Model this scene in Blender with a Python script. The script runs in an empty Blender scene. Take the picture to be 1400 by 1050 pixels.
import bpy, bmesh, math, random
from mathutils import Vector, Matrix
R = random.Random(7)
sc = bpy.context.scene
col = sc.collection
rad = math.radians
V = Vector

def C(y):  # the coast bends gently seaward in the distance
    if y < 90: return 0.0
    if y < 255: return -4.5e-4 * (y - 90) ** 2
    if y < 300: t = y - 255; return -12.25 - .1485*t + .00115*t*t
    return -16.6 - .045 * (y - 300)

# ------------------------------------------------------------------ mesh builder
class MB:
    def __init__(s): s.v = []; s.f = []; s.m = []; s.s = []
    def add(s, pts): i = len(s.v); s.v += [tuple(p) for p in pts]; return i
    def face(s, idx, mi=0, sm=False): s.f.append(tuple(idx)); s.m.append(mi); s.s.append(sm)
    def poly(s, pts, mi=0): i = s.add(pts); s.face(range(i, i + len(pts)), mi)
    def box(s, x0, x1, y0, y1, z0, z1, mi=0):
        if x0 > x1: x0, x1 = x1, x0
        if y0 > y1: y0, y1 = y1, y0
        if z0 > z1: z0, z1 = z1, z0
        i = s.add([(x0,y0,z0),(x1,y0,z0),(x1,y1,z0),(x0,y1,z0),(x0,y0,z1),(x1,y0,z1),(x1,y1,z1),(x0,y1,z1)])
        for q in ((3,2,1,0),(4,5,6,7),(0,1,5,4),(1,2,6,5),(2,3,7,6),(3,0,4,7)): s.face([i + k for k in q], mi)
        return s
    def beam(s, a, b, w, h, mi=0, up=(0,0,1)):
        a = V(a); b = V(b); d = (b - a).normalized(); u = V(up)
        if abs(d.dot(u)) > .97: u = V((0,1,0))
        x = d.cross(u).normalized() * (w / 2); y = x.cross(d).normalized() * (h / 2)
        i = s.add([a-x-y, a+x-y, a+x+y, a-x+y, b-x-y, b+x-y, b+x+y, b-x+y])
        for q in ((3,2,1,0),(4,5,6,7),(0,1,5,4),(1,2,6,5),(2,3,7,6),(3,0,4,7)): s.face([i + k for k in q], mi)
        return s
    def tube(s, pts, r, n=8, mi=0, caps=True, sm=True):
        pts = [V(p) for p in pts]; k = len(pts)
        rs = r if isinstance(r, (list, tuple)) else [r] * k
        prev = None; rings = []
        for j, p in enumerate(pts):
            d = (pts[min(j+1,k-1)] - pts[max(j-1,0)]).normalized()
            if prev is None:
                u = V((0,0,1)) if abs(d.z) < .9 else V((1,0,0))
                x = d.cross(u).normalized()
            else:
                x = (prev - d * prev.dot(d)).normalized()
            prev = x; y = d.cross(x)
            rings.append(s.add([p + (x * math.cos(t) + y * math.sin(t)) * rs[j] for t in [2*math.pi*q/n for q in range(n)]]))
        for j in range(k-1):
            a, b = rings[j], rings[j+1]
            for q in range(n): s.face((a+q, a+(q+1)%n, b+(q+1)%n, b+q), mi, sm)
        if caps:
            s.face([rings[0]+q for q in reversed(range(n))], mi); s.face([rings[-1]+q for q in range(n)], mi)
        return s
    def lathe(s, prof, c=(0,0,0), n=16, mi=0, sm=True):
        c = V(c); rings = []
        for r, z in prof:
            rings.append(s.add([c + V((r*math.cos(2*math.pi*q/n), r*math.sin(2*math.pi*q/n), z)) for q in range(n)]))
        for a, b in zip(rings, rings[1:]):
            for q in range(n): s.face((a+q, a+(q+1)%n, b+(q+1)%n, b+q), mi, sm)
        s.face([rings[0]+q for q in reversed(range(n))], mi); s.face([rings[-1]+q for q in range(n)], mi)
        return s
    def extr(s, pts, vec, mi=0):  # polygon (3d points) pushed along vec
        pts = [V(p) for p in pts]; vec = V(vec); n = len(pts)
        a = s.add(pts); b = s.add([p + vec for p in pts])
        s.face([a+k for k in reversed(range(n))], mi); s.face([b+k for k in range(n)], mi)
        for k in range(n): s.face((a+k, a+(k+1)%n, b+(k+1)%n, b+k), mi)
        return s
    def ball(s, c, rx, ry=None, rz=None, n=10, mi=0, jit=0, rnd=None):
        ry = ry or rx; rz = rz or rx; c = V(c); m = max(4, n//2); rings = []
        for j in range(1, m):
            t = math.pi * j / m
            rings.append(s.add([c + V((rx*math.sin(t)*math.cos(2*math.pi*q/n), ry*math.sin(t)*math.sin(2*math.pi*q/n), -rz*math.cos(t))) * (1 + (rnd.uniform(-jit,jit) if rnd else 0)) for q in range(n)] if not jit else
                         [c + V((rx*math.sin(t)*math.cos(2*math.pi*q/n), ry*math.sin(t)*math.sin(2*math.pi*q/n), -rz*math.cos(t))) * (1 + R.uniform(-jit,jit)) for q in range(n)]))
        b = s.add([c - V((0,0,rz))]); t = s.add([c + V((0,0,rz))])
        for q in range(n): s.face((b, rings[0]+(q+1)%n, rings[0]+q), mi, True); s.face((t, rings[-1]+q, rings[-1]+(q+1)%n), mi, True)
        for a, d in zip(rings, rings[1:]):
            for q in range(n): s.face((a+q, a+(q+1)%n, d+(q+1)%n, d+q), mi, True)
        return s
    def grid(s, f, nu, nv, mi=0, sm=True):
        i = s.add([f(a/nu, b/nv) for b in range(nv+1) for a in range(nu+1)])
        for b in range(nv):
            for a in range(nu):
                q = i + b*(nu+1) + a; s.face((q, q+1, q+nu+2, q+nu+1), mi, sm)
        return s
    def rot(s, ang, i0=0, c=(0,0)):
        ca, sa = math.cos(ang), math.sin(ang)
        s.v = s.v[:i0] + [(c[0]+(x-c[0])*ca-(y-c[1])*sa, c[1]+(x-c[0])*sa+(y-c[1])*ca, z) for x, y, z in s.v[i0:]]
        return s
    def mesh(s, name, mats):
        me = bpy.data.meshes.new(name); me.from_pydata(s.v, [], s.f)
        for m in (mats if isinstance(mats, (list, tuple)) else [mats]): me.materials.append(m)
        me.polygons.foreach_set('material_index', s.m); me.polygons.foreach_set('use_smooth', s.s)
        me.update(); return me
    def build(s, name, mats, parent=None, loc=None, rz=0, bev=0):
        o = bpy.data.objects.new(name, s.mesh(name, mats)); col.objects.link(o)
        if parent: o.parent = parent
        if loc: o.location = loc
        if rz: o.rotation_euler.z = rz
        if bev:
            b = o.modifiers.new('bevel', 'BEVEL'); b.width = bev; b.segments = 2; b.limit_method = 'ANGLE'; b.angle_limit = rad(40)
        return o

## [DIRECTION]
Copy the lines from the start of the data verbatim, stopping after the line containing "return -16.6 - .045 * (y - 300)".

## [SOLUTION TO THIS EXERCISE]
Model this scene in Blender with a Python script. The script runs in an empty Blender scene. Take the picture to be 1400 by 1050 pixels.
import bpy, bmesh, math, random
from mathutils import Vector, Matrix
R = random.Random(7)
sc = bpy.context.scene
col = sc.collection
rad = math.radians
V = Vector

def C(y):  # the coast bends gently seaward in the distance
    if y < 90: return 0.0
    if y < 255: return -4.5e-4 * (y - 90) ** 2
    if y < 300: t = y - 255; return -12.25 - .1485*t + .00115*t*t
    return -16.6 - .045 * (y - 300)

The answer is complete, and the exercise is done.